Prime Factorization Calculator
Find the prime factorization of any positive integer. See also GCF Calculator and LCM Calculator.
How to Find Prime Factorization
Prime factorization breaks a number down into a product of prime numbers. Start by dividing the number by the smallest prime (2), and continue dividing by primes until the result is 1. Each prime used is a factor, and the number of times it divides evenly is its exponent. Every integer greater than 1 has a unique prime factorization (Fundamental Theorem of Arithmetic).
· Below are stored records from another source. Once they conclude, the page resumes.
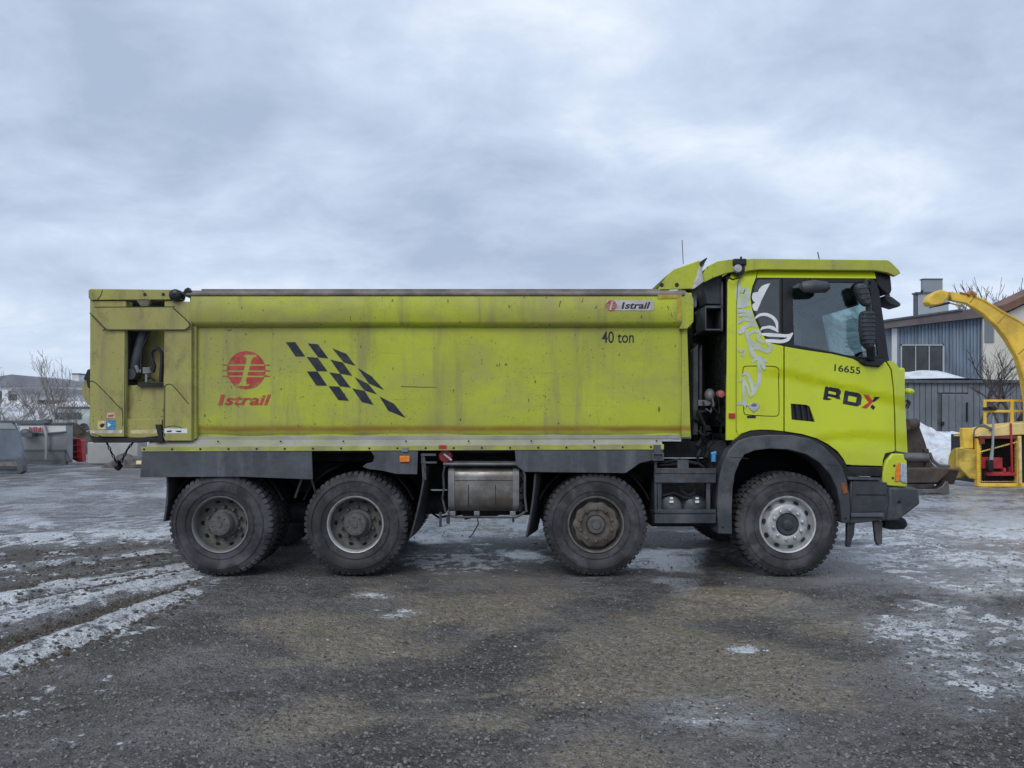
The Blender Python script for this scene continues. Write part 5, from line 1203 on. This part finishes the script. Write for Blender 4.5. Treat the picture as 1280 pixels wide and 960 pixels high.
# ---- right side: tall grey bins, blue hall, sheet shed, cream house
cg = plain('plant_grey', (.26,.285,.31), .5, .2, .08, .6)
t = T2('roof_tower', 1166, 62, 'tall grey two tier ventilation tower rising over the blue hall roof', 'tower')
g = G(); dbox(g, 1148, 366, 1186, 470, 62, .5); mk('lower_block', g, plain('plant_light', (.36,.395,.43), .5, .2, .08, .6), t, bevel=.03)
g = G(); dbox(g, 1145.5, 366, 1148, 470, 62.05, .5); dbox(g, 1145.3, 365, 1186.5, 367, 61.9, .7); mk('edge_post', g, gdk, t)
g = G(); dbox(g, 1154, 349, 1178.5, 366, 62.1, .4); mk('upper_block', g, cg, t, bevel=.03); g = G(); dbox(g, 1153.6, 348, 1178.8, 349.3, 62.05, .5); mk('cap', g, gdk, t); g = G(); g.blob(DP(1152.5,364,61.8), (.12,.12,.12), 1); mk('lamp', g, black, t)
Dh = 37.0; t = T2('blue_hall', 1170, Dh, 'blue board and batten hall with shallow dark roof behind the sheet metal shed', 'building')
bl = M('weathered_blue_boards', .7); bl.col(bl.mix(bl.step(bl.noise(2.5, 7, .7, (1,1,.15)), .4, .68), (0.205, 0.265, 0.345), (0.12, 0.15, 0.19))); bl = bl.m
g = G().ppoly([(960,432),(1113,410),(1228,396.5),(1228,562),(960,562)], Dh-D0, 8); mk('wall', g, bl, t)
px_ = 1122.0; g = G()
while px_ < 1227:
    yt_ = lin(409, 397, (px_-1113)/115.)
    if not (1126 < px_ < 1180): g.ppoly([(px_,yt_+1),(px_+1.5,yt_+1),(px_+1.5,560),(px_,560)], Dh-D0-.06, .06)
    else: g.ppoly([(px_,yt_+1),(px_+1.5,yt_+1),(px_+1.5,430),(px_,430)], Dh-D0-.06, .06)
    px_ += 4.35
mk('batten', g, bl, t, kind='stuff')
g = G().ppoly([(950,425),(1111,400.5),(1204,387.3),(1245,386),(1245,395),(1228,396.5),(1113,409.8),(950,435)], Dh-D0-.5, 9); mk('roof', g, plain('brown_grey_fascia', (.12,.10,.10), .75, 0, .2, 1), t)
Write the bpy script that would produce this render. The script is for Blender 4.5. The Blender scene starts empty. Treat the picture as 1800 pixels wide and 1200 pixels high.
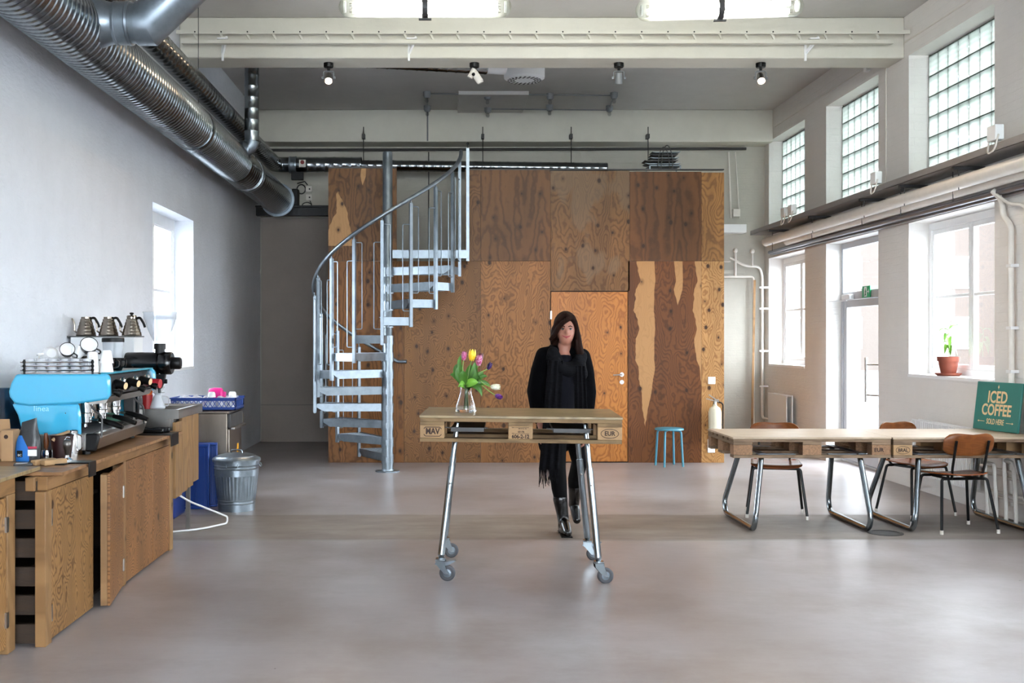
import bpy, math, random
from mathutils import Vector, Matrix, noise as mnoise
random.seed(7)
PI = math.pi
SC = bpy.context.scene
COL = SC.collection

# ------------------------------------------------------------------ camera, world, exposure
cd = bpy.data.cameras.new('camera'); cam = bpy.data.objects.new('camera', cd); COL.objects.link(cam)
cam.location = (0, 0, 1.45); cam.rotation_euler = (PI/2, 0, 0)
cd.lens = 38.4; cd.sensor_width = 36; cd.shift_x = 0.065; cd.shift_y = -0.0011
cd.clip_start = 0.05; cd.clip_end = 300
SC.camera = cam
SC.view_settings.view_transform = 'Standard'; SC.view_settings.look = 'None'
SC.view_settings.gamma = 1; SC.view_settings.exposure = 2.48
SC.view_settings.use_curve_mapping = False
w = bpy.data.worlds.new('overcast_sky'); SC.world = w; w.use_nodes = True
bg = w.node_tree.nodes['Background']; bg.inputs[0].default_value = (0.89, 0.945, 1.0, 1); bg.inputs[1].default_value = 4.6
SC.cycles.use_denoising = True
SC.cycles.max_bounces = 10; SC.cycles.diffuse_bounces = 6; SC.cycles.glossy_bounces = 4
SC.cycles.transmission_bounces = 8; SC.cycles.transparent_max_bounces = 12
SC.cycles.caustics_reflective = False; SC.cycles.caustics_refractive = False
SC.cycles.sample_clamp_indirect = 6.0; SC.cycles.sample_clamp_direct = 0

XL, XR, ZC, YB, YR = -2.66, 4.59, 4.68, 15.7, -4.0          # room faces
WIN_Y = [(13.95, 15.5), (11.58, 13.17), (9.13, 10.82), (6.75, 8.4), (4.35, 6.0), (1.95, 3.6), (-0.45, 1.2), (-2.9, -1.2)]

# ------------------------------------------------------------------ helpers
def rgb(h):
    h = h.lstrip('#'); o = []
    for i in (0, 2, 4):
        c = int(h[i:i+2], 16)/255.0
        o.append(c/12.92 if c <= 0.04045 else ((c+0.055)/1.055)**2.4)
    return (o[0], o[1], o[2], 1.0)

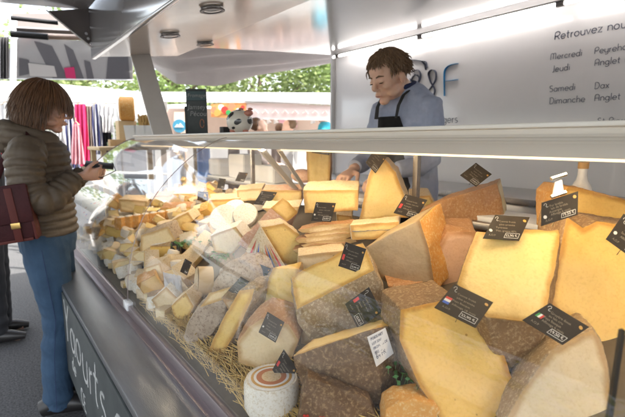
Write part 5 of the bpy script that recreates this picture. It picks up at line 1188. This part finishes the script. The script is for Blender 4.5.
# people across
def far_person(px, d, z, shirt, hair, label, face=-1, sc_=1.):
    b = U(px, 140, d); b.z = z-1.7*sc_; I = Matrix.Translation(b) @ Matrix.Rotation(math.atan2(rv.y*face, rv.x*face), 4, 'Z') @ Matrix.Scale(sc_, 4)
    T = lambda *p: I @ Vector(p); ox = I.to_3x3().normalized() @ Vector((1, 0, 0))
    e = empty('person', label, 'person', b); bm = NB(); head_pieces(bm, I @ Matrix.Translation((.02, 0, 1.46)) @ Matrix.Rotation(R(15), 4, 'Y'))
    tube(bm, [T(0, 0, .9), T(0, 0, 1.2), T(0, 0, 1.38), T(0, 0, 1.43), T(.02, 0, 1.52)], [(.14, .1), (.16, .1), (.15, .1), (.06, .06), (.055, .055)], 12, up=ox)
    for s in (-1, 1): tube(bm, [T(0, .18*s, 1.34), T(.06, .21*s, 1.1), T(.26, .15*s, 1.05)], [.04, .035, .028], 8); hand(bm, T(.26, .15*s, 1.05), -UP, ox, W0.to_3x3() @ Vector((0, -s, 0)), .95, .5); tube(bm, [T(0, .1*s, .95), T(0, .1*s, .5), T(0, .1*s, .06), T(.12, .1*s, .03)], [.08, .055, .04, .03], 8)
    link('body', fuse(bm, .010, 2), M['skin'], e, 80)
    bm = NB(); tube(bm, [T(0, 0, .86), T(0, 0, 1.1), T(0, 0, 1.3), T(0, 0, 1.40), T(0, 0, 1.45)], [(.17, .125), (.17, .125), (.2, .13), (.17, .11), (.075, .07)], 16, up=ox)
    for s in (-1, 1): tube(bm, [T(0, .15*s, 1.36), T(.02, .22*s, 1.28), T(.06, .235*s, 1.12), T(.16, .19*s, 1.08)], [.06, .065, .055, .045], 10)
    link('shirt', fuse(bm, .012, 2), M[shirt], e, 80)
    bm = NB(); tube(bm, [T(0, 0, .98), T(0, 0, .84)], [(.17, .12), (.17, .12)], 14, up=ox)
    for s in (-1, 1): tube(bm, [T(0, .09*s, .9), T(0, .1*s, .5), T(0, .1*s, .07)], [.1, .08, .06], 10)
    obj('trousers', bm, M['trouser'], e, 60)
    bm = NB(); q = bmesh.ops.create_icosphere(bm, subdivisions=3, radius=1); 
    for v in q['verts']:
        d_ = v.co.copy(); v.co = I @ (Vector((d_.x*.100-.012+(-.018 if d_.x > .5 and d_.z < .5 else 0), d_.y*.088, d_.z*.098+1.625))+d_*.008*noise.noise(d_*5))
    obj('hair', bm, M[hair], e, 60); return e
far_person(325, 7.0, 1.93, 'teal', 'hair', 'man in bright teal shirt at the stall opposite', -1, 1.0)
far_person(291, 7.0, 1.72, 'blackc', 'hair', 'dark-haired person in black at the stall opposite, left of the teal shirt', -1, .9)
far_person(281, 7.4, 1.66, 'taupe', 'hair2', 'person with grey-brown hair at the stall opposite, farthest of the group', 1, .9)
far_person(257, 5.6, 1.66, 'taupe', 'hair2', 'brown-haired person in taupe behind the cow money box', 1, .92)
# side counter with big cheese wheel, wheat bundle and paper bags
e = empty('side_table', 'small draped side table beyond the end of the display case', 'table', (U(128, 150, 4.0).x, U(128, 150, 4.0).y, 0))
ct = U(128, 146, 4.0)
bm = NB(); box(bm, (ct.x, ct.y, ct.z-.02), (.60, .5, .03), None, .004); obj('table_top', bm, M['wood'], e)
for sx_ in (-1, 1):
    for sy_ in (-1, 1): bm = NB(); box(bm, (ct.x+.26*sx_, ct.y+.21*sy_, (ct.z-.035)/2), (.04, .04, ct.z-.035)); obj('leg', bm, M['wood'], e)
zt = ct.z-.005
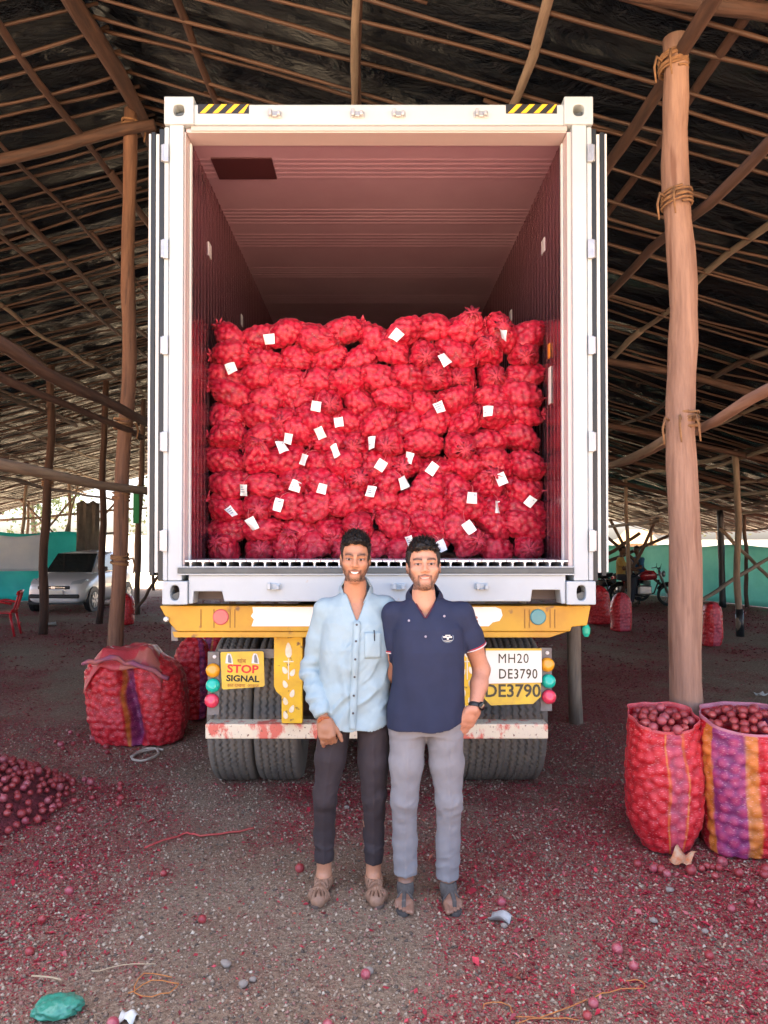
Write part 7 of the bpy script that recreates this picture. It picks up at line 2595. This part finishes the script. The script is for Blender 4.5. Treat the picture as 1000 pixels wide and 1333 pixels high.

Prime Factorization Method
1. Start with the smallest prime p = 2
2. While n is divisible by p, divide: n = n / p
3. Move to next prime and repeat
4. Continue until n = 1
n = p1^a1 × p2^a2 × ... × pk^ak
Total divisors = (a1+1)(a2+1)...(ak+1)
Example
Prime factorization of 360:
360 ÷ 2 = 180
180 ÷ 2 = 90
90 ÷ 2 = 45
45 ÷ 3 = 15
15 ÷ 3 = 5
5 is prime
360 = 2³ × 3² × 5
Total divisors: (3+1)(2+1)(1+1) = 24
Frequently Asked Questions
What is a prime number?
A prime number is a natural number greater than 1 that has no positive divisors other than 1 and itself. The first few primes are 2, 3, 5, 7, 11, 13, 17, 19, 23, 29.
Is 1 a prime number?
No. By convention, 1 is not considered a prime number. This ensures the uniqueness of prime factorization (Fundamental Theorem of Arithmetic).
How is prime factorization used?
Prime factorization is used to find GCF and LCM, simplify fractions, solve problems in cryptography (RSA encryption), and analyze number properties.
Is prime factorization unique?
Yes. The Fundamental Theorem of Arithmetic states that every integer greater than 1 has a unique prime factorization, up to the order of the factors.